==== MATERIAL ====
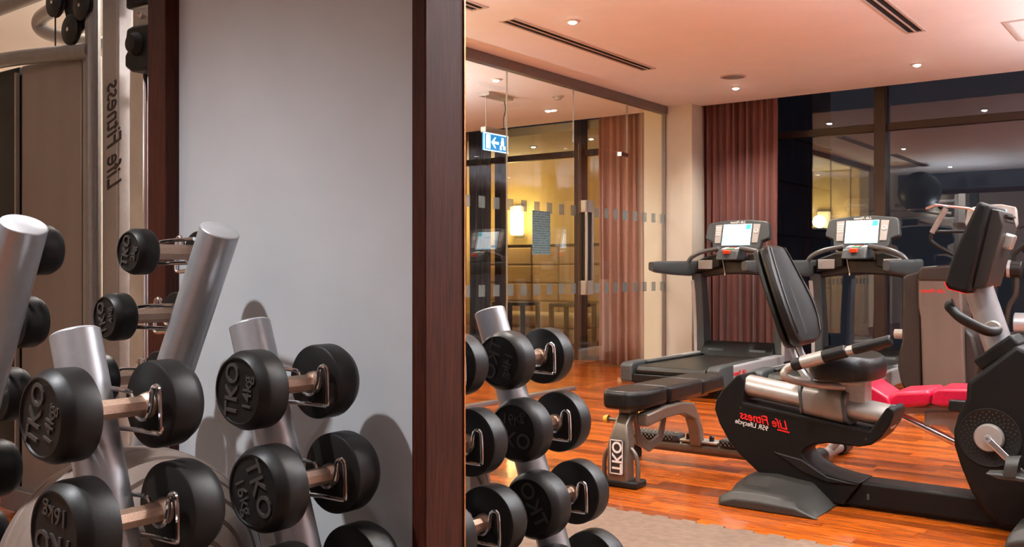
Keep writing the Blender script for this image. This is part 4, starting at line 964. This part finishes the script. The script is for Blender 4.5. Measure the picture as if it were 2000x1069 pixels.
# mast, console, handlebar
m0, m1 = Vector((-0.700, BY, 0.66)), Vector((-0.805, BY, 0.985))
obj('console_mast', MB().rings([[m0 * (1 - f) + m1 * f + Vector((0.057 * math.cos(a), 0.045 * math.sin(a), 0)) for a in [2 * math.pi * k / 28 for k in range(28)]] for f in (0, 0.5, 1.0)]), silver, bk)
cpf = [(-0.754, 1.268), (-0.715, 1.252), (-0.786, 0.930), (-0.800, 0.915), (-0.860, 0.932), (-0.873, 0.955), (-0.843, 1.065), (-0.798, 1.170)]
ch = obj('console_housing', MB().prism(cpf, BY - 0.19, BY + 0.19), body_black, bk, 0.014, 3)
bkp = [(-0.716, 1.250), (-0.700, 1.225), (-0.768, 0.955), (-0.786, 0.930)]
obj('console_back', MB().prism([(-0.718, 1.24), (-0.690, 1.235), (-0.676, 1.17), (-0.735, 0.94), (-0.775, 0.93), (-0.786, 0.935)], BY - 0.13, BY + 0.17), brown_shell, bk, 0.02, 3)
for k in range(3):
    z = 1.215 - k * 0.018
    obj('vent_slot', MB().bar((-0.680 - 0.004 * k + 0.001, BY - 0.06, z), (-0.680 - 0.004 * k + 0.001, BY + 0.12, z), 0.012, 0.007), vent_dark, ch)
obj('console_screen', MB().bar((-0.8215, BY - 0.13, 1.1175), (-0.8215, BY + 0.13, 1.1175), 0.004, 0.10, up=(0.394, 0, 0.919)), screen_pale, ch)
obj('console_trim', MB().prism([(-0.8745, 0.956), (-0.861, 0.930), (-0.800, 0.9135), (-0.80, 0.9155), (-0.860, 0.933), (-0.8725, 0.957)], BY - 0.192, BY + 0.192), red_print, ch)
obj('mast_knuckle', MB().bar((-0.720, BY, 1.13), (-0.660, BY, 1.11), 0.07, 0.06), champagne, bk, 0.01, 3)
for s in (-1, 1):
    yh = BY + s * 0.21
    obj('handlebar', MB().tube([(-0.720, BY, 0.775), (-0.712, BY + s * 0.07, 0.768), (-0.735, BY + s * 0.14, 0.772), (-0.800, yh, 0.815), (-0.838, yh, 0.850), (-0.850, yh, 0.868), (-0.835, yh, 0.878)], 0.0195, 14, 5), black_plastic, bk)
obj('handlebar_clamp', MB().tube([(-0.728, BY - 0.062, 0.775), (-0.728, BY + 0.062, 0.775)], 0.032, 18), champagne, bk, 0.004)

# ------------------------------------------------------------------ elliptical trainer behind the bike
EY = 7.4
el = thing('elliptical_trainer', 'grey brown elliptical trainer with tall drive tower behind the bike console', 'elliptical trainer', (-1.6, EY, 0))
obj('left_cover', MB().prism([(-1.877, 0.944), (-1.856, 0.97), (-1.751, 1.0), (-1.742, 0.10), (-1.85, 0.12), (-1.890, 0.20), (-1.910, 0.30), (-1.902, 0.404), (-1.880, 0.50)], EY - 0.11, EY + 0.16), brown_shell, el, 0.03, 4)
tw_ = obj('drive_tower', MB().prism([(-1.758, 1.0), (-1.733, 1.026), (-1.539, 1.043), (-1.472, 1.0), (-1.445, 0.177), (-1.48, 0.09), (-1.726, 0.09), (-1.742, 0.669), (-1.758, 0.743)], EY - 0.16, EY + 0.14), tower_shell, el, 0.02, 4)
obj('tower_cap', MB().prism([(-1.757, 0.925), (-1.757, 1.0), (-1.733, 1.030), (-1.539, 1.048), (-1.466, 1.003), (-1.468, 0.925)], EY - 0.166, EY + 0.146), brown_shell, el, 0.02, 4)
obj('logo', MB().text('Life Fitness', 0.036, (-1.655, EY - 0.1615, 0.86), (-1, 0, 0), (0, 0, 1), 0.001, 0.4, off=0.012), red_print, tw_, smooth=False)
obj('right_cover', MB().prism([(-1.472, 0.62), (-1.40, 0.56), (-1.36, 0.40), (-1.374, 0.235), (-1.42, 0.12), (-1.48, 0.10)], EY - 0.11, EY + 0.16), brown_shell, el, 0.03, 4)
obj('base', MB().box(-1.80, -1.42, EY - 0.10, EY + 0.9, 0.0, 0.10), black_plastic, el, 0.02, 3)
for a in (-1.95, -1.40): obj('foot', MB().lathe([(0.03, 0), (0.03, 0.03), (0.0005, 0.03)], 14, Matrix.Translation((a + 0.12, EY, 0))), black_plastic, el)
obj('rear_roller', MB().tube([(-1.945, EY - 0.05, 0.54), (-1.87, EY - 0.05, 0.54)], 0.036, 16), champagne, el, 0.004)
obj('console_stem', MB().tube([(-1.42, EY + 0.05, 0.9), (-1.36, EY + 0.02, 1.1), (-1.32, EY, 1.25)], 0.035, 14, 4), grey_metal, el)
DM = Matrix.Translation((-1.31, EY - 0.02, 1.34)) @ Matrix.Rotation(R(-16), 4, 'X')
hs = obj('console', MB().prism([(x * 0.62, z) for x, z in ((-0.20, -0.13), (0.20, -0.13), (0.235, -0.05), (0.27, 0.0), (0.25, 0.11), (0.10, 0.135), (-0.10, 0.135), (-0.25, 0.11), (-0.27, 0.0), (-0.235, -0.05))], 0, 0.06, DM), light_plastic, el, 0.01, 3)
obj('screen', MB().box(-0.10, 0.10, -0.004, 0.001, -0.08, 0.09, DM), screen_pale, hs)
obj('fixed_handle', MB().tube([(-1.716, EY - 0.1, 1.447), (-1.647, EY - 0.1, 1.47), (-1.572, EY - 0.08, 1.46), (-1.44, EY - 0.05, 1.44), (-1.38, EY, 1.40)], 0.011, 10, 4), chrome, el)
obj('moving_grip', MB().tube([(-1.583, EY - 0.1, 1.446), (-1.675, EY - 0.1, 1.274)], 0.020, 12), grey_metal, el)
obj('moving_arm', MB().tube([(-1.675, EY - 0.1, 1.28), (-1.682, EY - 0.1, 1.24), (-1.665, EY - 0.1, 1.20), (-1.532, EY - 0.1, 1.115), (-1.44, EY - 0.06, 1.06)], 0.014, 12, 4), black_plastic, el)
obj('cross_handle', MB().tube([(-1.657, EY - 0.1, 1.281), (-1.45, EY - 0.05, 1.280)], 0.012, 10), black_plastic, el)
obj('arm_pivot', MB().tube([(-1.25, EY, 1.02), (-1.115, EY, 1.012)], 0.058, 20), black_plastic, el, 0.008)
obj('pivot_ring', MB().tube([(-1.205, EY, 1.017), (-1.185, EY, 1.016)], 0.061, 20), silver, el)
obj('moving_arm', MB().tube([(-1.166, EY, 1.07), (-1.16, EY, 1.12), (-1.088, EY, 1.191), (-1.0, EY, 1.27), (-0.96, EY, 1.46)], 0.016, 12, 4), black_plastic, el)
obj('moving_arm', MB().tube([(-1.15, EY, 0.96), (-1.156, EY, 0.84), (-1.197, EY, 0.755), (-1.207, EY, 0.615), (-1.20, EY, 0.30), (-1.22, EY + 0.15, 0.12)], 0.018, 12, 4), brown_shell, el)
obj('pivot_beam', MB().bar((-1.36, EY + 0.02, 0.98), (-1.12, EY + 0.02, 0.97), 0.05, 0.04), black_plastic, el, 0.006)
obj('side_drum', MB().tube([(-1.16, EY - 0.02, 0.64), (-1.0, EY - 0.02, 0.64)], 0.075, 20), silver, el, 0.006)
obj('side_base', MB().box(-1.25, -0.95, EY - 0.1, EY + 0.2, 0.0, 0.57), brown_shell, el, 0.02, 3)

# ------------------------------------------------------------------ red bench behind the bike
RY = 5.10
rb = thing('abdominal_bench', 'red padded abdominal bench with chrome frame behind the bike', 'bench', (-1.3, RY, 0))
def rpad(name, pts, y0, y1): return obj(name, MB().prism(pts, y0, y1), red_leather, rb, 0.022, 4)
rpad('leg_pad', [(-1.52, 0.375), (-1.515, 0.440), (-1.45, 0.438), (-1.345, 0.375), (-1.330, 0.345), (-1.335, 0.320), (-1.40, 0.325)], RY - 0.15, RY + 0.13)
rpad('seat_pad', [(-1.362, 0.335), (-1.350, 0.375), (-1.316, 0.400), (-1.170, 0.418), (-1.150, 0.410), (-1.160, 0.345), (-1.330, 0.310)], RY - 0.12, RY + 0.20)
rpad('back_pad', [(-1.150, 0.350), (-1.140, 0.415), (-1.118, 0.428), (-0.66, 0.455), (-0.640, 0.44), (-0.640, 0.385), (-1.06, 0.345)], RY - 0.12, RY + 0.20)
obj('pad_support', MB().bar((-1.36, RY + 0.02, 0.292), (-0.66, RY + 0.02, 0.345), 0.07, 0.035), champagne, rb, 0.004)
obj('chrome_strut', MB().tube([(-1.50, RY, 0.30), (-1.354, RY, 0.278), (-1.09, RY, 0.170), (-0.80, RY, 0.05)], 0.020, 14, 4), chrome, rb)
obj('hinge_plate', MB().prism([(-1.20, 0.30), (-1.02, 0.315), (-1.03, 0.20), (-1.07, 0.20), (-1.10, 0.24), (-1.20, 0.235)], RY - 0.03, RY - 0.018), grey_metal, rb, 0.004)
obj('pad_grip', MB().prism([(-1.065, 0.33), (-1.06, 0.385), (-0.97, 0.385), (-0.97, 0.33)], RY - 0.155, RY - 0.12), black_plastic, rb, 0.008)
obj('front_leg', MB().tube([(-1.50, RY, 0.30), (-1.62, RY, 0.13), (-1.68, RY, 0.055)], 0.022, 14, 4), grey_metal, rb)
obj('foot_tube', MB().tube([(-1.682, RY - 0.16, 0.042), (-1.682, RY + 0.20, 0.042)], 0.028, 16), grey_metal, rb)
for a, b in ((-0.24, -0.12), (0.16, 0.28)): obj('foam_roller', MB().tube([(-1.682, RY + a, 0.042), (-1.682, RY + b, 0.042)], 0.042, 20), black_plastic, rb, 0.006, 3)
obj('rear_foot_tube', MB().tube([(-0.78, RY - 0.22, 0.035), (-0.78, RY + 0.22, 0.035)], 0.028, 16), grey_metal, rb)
====
EXERCISE TASK
Exactly reproduce the run of lines from the start of the listing through the line with "obj('handlebar_clamp', MB().tube([(-0.728, BY", inclusive; pictures are not copied.

OUTPUT OF THE TASK
Keep writing the Blender script for this image. This is part 4, starting at line 964. This part finishes the script. The script is for Blender 4.5. Measure the picture as if it were 2000x1069 pixels.
# mast, console, handlebar
m0, m1 = Vector((-0.700, BY, 0.66)), Vector((-0.805, BY, 0.985))
obj('console_mast', MB().rings([[m0 * (1 - f) + m1 * f + Vector((0.057 * math.cos(a), 0.045 * math.sin(a), 0)) for a in [2 * math.pi * k / 28 for k in range(28)]] for f in (0, 0.5, 1.0)]), silver, bk)
cpf = [(-0.754, 1.268), (-0.715, 1.252), (-0.786, 0.930), (-0.800, 0.915), (-0.860, 0.932), (-0.873, 0.955), (-0.843, 1.065), (-0.798, 1.170)]
ch = obj('console_housing', MB().prism(cpf, BY - 0.19, BY + 0.19), body_black, bk, 0.014, 3)
bkp = [(-0.716, 1.250), (-0.700, 1.225), (-0.768, 0.955), (-0.786, 0.930)]
obj('console_back', MB().prism([(-0.718, 1.24), (-0.690, 1.235), (-0.676, 1.17), (-0.735, 0.94), (-0.775, 0.93), (-0.786, 0.935)], BY - 0.13, BY + 0.17), brown_shell, bk, 0.02, 3)
for k in range(3):
    z = 1.215 - k * 0.018
    obj('vent_slot', MB().bar((-0.680 - 0.004 * k + 0.001, BY - 0.06, z), (-0.680 - 0.004 * k + 0.001, BY + 0.12, z), 0.012, 0.007), vent_dark, ch)
obj('console_screen', MB().bar((-0.8215, BY - 0.13, 1.1175), (-0.8215, BY + 0.13, 1.1175), 0.004, 0.10, up=(0.394, 0, 0.919)), screen_pale, ch)
obj('console_trim', MB().prism([(-0.8745, 0.956), (-0.861, 0.930), (-0.800, 0.9135), (-0.80, 0.9155), (-0.860, 0.933), (-0.8725, 0.957)], BY - 0.192, BY + 0.192), red_print, ch)
obj('mast_knuckle', MB().bar((-0.720, BY, 1.13), (-0.660, BY, 1.11), 0.07, 0.06), champagne, bk, 0.01, 3)
for s in (-1, 1):
    yh = BY + s * 0.21
    obj('handlebar', MB().tube([(-0.720, BY, 0.775), (-0.712, BY + s * 0.07, 0.768), (-0.735, BY + s * 0.14, 0.772), (-0.800, yh, 0.815), (-0.838, yh, 0.850), (-0.850, yh, 0.868), (-0.835, yh, 0.878)], 0.0195, 14, 5), black_plastic, bk)
obj('handlebar_clamp', MB().tube([(-0.728, BY - 0.062, 0.775), (-0.728, BY + 0.062, 0.775)], 0.032, 18), champagne, bk, 0.004)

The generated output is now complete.